El otro día fui a un buffet libre que era el Año Cero de la evolución de la gastronomía. Todo está lleno de bandejas de menjunjes irreconocibles o mezclas casi cristalizadas (por el tiempo que llevaban hechas). Todo tenía aspecto de haber sido regurgitado hace una semana por una criatura infernal.
Sin embargo, había gente que llegaba, llenaba su plato con todo lo que podía y se obligaba a comer como si aquello fuera un restaurante con un puñado de estrellas Michelín. Estoy convencido de que aquella comida no sabía bien para nadie, pero no importaba: se la zampaban como si no hubiese mañana. ¿Qué extraño embrujo obraba para que los comensales estuvieran dispuestos a comer algo que haría vomitar a una cabra?
El poder de lo gratuito
En un experimento realizado por el psicólogo Dan Ariely y la estudiante de doctorado del MIT Kristina Shampanier trataron de averiguar hasta qué punto la gente estaba dispuesta a comer alimentos de pero calidad sencillamente porque era gratuitos.
Los alimentos escogidos eran bombones de la marca Lindt de buena calidad y bombones Kisses de Hershey´s, de calidad más mediocre. Las expusieron en una parada donde se leía el siguiente cartel: “una pieza de chocolate por cliente”. Pero si el cliente se aproximaba lo suficiente, entonces descubría los distintos precios de cada tipo de bombón.
Los Lindt costaban 15 centavos. Los Hershey´s costaban 1 centavo. Alrededor del 73% de los clientes escogieron los bombones Lindt, el 27% escogió a Hershey´s. Si bien eran más baratos, por muy poco más podían disfrutar de bombones de verdadera calidad. Es decir, que los clientes hicieron una elección bastante racional.
Pero todo cambió cuando los bombones Lindt se pusieron a 14 centavos (¡todavía más baratos!) y los bombones de Hershey´s a 0. Cuando una de las opciones se presentó de forma gratuita, el cálculo racional parecía desaparecer.
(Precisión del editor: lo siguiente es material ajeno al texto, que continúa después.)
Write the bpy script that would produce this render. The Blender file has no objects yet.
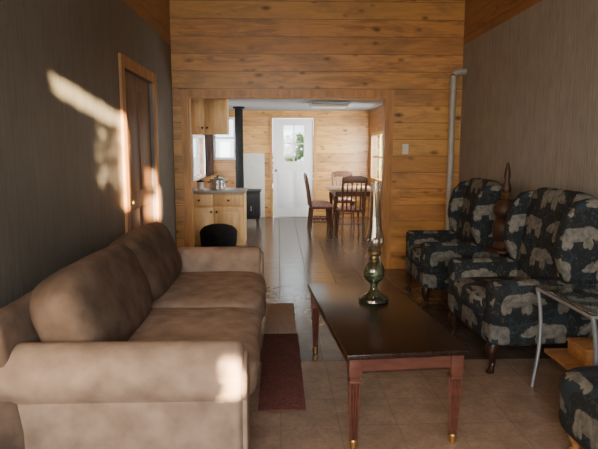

En realidad no había ninguna diferencia con la propuesta anterior, incluso el buen chocolate salía más económico.
En esta ocasión, el 69 % de los clientes escogieron los Hershey´s y el 31 % escogió los Lindt. No había un razonamiento coste-beneficio: sencillamente lo gratuito resultaba más tentador. Tan tentador como la posibilidad de comer todo cuanto quisieras de un buffet libre, aunque hubieras pagado un precio bajo y la comida supiera a rayos. Como explica el propio Ariely en su libro Las trampas del deseo:
Consideramos entonces que quizá el experimento podía haberse visto adulterado por la posibilidad de que los compradores no tuvieran ganas de echar mano a la cartera o al monedero para buscar suelto, o de que simplemente no llevaran dinero encima; tal efecto podría hacer artificialmente que la oferta gratuita pareciera más atractiva. Para afrontar esa posibilidad, realizamos otros experimentos en algunas de las cafeterías del MIT. Esta vez los chocolates se expusieron cerca de la caja, como si se tratara de una de las habituales promociones de la cafetería, y los estudiantes que se interesaran en los chocolates no tenían más que añadirlos a la bandeja de su almuerzo y pagarlos cuando llegaran a la caja. ¿Qué ocurrió entonces? Pues que los estudiantes siguieron decantándose abrumadamente por la opción ¡gratis!